Starting to tax airplane fuel would be an important step towards reducing the CO2 output. Possibly that would trigger a switch to synthetic and carbon neutral fuels.

It’s less than 2% of global CO2 emissions. If your tax scheme shaved off 15% of demand, you’d be saving 0.3% of global CO2 emissions—equivalent to a few months of global emissions growth.
The thing is that we have failed miserably at reducing our carbon emissions, and we are simply out of time at the moment. Any action we do is already too late. All we can do now is mitigate the worst effects.
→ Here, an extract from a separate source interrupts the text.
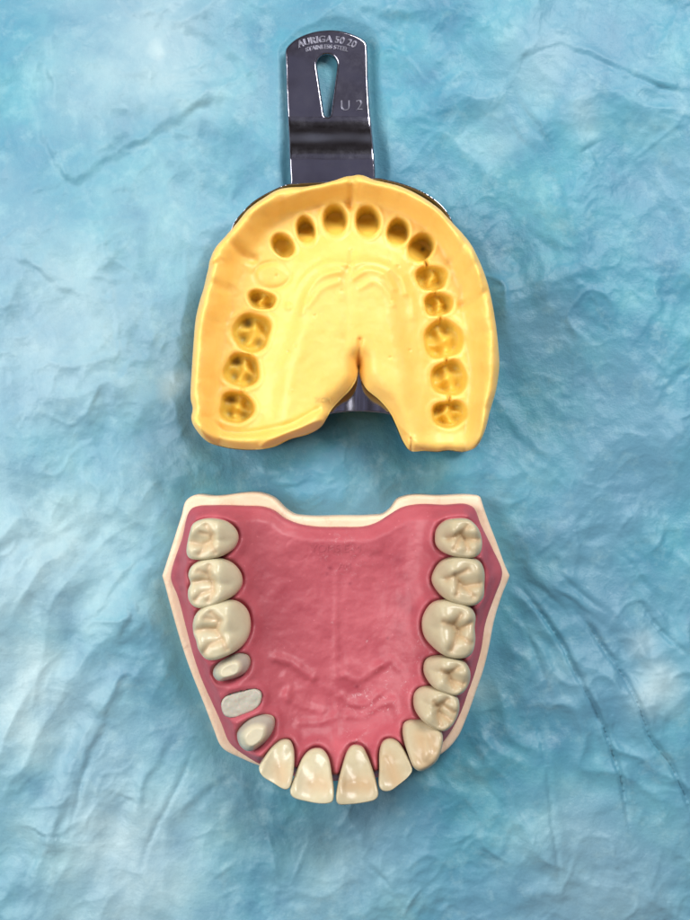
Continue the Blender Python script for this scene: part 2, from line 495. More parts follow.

There will be a global cost scheme for carbon at some point in the future. I hope it will be a simple tax (imposed by each state by some international agreements; although some weird cap-and-trade scheme with limited effect is probably more likely given how governments are behaving) and I wouldn’t be surprised if it is mostly in effect by the time Boom plains are in commercial operations.

Whatever the scheme there will probably not be an exception for international flights (I’m guessing countries will be focusing their efforts on exempting their militaries). The thing is that every industry is going to try to get a discount, and that is simply not possible (we are in an emergency after all). So it doesn’t matter if it only shaves of 0.3% of global emissions (which honestly would be a disaster and not acceptable in the long run). What matters is that all industries (except the arms industry; lets be realistic here) will have to suffer equally for their sustained pollution.

No, of course not. This is for us, the plebe.
It’s like 2–5 million people with more than $10 mm. Regionally correlates with real estate and equities.